Publish: 3:15 PM, October 14, 2018 | Update: 3:15 PM, October 14, 2018

Fatema Tuz Bushra
“My mother told me to be a lady. And for her, that meant be your own person, be independent.”(Ruth Bader Ginsburg).
Women have for a long time been marginalized in almost every culture and context without being protected by any system of law though the Laws play an important role in setting norms and standards on acceptable and unacceptable acts on the issue of gender and development. You may wonder – we have had many laws on gender issues. However, gender discrimination has not reduced or been eradicated; neither has gender-based violence. What is the relevance of such laws then? Even if standards set by such laws are not fully implemented, and are frequently violated, law remains significant as a standard whose implementation / enforcement can be demanded – individually and by groups. If the law did not exist in the first place, say, prohibiting domestic violence, how could women assert their right to live with dignity and peace in their homes? Apart from providing justice to aggrieved parties, law seeks to protect weaker, marginalized and vulnerable sections of society, including women, in order to bring about social justice and equality.
However, this millenary social pattern was eventually challenged during the last century, when the Universal Declaration on Human Rights (UDHR) stated, mainly in Article2 and 7 that every individual, without any exception, has to be considered equally before the law. Thereafter all countries that ratified UDHR have committed themselves to solving women’s inferior conditions, seen as a social pathology, through the use of law. The UDHR, designed in 1948, might be seen as the first step towards an equal world. It was conceived as a bridge between international law, the will of few over many, and the rights of the world population as a whole. Proclaimed within the United Nations (UN) context this document was couched in universal terms. Every right remains vague in its article to aid its acceptance by every culture. The UDHR remains unconstraining, and behind it many conventions were drafted and signed by states as internationally binding documents. Among those was one with respect to the rights of women, largely encouraged by the women’s movements of the 1970s.
To date, the most important international document in gender-based violence is the Convention on the Elimination of all Discriminations Against Women (CEDAW), presented in 1979 by the UN. It was admitted that “extensive discrimination against women continues to exist”. Whether or not the turning point on the delicate issue of women rights was CEDAW or DEVAW, more than 50 countries ratified CEDAW after 1993, and Bangladesh was among them. Moreover, CEDAW remains the only global legal convention on women’s rights that has now assumed status in international customary law.
Nonetheless, the Constitution of Bangladesh is a legal, political and moral document. All our basic rights are written in and guaranteed by the constitution. The Constitution of Bangladesh being the most important law in Bangladesh sets certain standards with regard to woman rights. These standards and principles were subsequently elaborated through other laws.
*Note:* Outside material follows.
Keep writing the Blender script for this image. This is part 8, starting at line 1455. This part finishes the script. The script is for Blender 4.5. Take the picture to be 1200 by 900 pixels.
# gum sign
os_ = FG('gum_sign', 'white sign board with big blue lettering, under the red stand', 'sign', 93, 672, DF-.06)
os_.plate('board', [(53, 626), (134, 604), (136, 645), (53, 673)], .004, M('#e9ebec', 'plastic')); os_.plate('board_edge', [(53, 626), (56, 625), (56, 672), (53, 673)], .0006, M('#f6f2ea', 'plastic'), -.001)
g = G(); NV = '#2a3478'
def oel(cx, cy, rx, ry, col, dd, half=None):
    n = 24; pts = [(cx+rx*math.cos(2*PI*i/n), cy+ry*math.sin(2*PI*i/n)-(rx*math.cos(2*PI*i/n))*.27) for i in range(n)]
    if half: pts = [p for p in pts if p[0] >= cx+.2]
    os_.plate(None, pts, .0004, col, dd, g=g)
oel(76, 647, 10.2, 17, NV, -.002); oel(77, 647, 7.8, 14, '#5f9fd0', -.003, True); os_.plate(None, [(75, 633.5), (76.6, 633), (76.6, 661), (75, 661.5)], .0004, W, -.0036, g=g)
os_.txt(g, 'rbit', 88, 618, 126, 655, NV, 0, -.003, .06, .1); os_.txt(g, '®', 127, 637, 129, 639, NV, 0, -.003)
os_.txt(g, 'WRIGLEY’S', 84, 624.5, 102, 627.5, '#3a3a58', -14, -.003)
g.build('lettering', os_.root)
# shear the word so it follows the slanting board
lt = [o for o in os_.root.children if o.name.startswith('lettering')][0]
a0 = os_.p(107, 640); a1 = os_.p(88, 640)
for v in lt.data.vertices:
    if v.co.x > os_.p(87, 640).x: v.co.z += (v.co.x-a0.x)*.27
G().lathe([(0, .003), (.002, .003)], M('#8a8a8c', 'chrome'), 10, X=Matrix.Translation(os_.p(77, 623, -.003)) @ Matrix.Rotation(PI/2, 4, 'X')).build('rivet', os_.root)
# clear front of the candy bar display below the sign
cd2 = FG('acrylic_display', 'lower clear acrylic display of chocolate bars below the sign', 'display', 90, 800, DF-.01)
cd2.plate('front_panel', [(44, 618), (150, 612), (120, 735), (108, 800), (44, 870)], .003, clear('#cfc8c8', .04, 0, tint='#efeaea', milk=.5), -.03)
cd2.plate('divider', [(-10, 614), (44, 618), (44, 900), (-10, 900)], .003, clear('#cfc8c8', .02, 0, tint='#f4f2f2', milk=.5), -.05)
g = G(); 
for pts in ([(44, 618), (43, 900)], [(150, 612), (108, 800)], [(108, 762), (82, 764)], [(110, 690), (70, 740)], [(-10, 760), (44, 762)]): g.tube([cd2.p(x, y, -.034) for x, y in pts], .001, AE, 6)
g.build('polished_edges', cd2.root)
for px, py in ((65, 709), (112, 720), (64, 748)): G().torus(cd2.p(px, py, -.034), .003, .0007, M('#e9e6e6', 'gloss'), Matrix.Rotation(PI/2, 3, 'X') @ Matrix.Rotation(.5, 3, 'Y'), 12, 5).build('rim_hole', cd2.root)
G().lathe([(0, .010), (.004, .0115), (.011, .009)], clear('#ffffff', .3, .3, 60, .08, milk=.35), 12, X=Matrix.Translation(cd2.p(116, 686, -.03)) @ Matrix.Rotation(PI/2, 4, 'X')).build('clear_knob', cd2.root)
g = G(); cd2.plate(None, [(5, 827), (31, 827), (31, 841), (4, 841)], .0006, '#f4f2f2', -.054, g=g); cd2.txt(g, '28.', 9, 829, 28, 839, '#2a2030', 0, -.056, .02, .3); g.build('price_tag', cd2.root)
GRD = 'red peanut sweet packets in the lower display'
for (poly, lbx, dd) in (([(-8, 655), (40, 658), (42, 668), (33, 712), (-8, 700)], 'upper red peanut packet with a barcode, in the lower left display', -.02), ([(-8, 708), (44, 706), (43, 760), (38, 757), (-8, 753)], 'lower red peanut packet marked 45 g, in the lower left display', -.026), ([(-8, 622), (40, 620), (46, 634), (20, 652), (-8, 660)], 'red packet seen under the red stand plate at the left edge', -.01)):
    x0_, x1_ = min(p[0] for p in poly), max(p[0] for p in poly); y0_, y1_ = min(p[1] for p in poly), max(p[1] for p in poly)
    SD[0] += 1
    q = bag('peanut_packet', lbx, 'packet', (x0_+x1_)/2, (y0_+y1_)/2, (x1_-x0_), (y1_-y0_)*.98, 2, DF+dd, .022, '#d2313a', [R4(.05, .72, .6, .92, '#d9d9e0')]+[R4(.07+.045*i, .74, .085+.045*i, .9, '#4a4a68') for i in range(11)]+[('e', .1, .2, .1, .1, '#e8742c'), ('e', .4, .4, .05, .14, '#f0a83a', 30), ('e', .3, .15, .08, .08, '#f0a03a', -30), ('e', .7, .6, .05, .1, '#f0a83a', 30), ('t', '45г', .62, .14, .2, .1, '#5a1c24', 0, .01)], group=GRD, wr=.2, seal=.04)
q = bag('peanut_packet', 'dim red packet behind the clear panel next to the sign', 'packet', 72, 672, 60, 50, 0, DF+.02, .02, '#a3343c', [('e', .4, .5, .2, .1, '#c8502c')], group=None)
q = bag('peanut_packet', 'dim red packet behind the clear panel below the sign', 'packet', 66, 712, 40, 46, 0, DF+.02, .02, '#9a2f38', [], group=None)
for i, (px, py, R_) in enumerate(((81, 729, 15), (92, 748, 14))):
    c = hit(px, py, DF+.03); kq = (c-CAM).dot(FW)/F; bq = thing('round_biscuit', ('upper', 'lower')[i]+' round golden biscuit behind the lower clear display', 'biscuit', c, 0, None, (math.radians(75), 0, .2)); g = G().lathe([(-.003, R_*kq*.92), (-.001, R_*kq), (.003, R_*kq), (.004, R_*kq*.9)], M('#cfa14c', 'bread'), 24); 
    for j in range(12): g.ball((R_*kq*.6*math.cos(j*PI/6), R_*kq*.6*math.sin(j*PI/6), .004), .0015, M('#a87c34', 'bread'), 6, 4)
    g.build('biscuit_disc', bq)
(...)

Some of the important values stated in the constitution include justice (social, economic, and political), liberty (of thought, expression, belief and worship) and equality (of status and opportunity). These values are intrinsically linked to empowerment of women. The Constitution of Bangladesh contains a chapter on fundamental rights, which is charter of rights that essentially protect an individual’s life and liberty from arbitrary acts of the government, state organs and agencies. Similarly, another chapter titled principles of state policy provides guidelines to the state for its governance in accordance with the principles it incorporates, the fundamental rights and principles of state policy together from the backbone of protective laws for women.
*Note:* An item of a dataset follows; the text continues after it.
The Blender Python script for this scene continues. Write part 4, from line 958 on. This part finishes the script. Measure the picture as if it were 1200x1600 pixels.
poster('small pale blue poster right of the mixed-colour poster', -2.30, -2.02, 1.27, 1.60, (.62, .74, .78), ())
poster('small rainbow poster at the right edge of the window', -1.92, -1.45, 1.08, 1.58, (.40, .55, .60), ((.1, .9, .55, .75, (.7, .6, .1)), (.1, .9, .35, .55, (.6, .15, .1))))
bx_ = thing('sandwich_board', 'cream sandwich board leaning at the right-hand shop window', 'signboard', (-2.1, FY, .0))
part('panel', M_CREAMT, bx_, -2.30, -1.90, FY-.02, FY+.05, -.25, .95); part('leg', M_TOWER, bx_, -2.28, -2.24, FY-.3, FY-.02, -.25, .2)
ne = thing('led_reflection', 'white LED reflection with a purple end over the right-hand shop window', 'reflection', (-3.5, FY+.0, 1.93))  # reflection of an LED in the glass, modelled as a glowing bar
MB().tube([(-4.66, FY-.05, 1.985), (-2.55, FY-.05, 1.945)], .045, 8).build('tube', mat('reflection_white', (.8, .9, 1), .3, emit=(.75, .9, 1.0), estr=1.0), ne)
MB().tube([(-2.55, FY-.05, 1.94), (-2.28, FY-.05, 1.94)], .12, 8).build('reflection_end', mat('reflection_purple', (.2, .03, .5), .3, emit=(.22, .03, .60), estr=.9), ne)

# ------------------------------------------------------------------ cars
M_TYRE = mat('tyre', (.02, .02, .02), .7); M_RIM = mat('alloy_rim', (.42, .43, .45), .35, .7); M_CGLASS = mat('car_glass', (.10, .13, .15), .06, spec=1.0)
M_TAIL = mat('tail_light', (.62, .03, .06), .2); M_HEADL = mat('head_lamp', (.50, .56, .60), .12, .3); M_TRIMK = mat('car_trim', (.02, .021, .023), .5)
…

In addition, Law is like a double-edged sword. On one hand it is tool for empowerment of woman and other marginalized communities. It is up to each individual to make use of empowering laws to assert their rights. Information about such laws is a first step towards assertion of rights through law. The crucial question that arises for deliberation is: Have the women been able to reap the benefits provided for them under the Constitution of Bangladesh and all the laws which have been made for the empowerment of women? The answer, unfortunately, is not encouraging. There is still a long way to go to achieve the goals enshrined in the Constitution and all other laws.
In spite of special constitutional guarantees and other legislations, crimes against women in the form of child marriages, rape, dowry, trafficking of the girl child, prostitution, domestic violence and sexual harassment are on the increase. The review of the disabilities and constraints on women, which stem from socio-cultural institutions, indicates that the majority of women are still very far from enjoying the rights and opportunities guaranteed to them by the Constitution.
Women have suffered and are suffering discrimination in silence. Self-sacrifice and self-denial are their nobility and fortitude and yet they have been subjected to all inequities, indignities, inequality and discrimination. It is realized that despite the constitutional safeguard and the active judicial support towards the cause of women, changes in social attitudes and institutions cannot be brought about very rapidly.
However, it is necessary to accelerate this process of change by deliberate and planned efforts so that the pernicious social evil of gender inequality is buried deep in its grave. Laws written in black and white are not enough to combat the evil. Awakening of the collective consciousness is the need of the day. A problem as multifaceted as women’s self-actualization is too important to be left to a single section of the society. This responsibility has to be shared by the country, community organizations, legislators who frame the laws and the judiciary which interprets the Constitution and other laws in order to give a fillip to the legal reform in the field of gender justice and to usher in the new dawn of freedom, dignity and opportunity for both the sexes equally.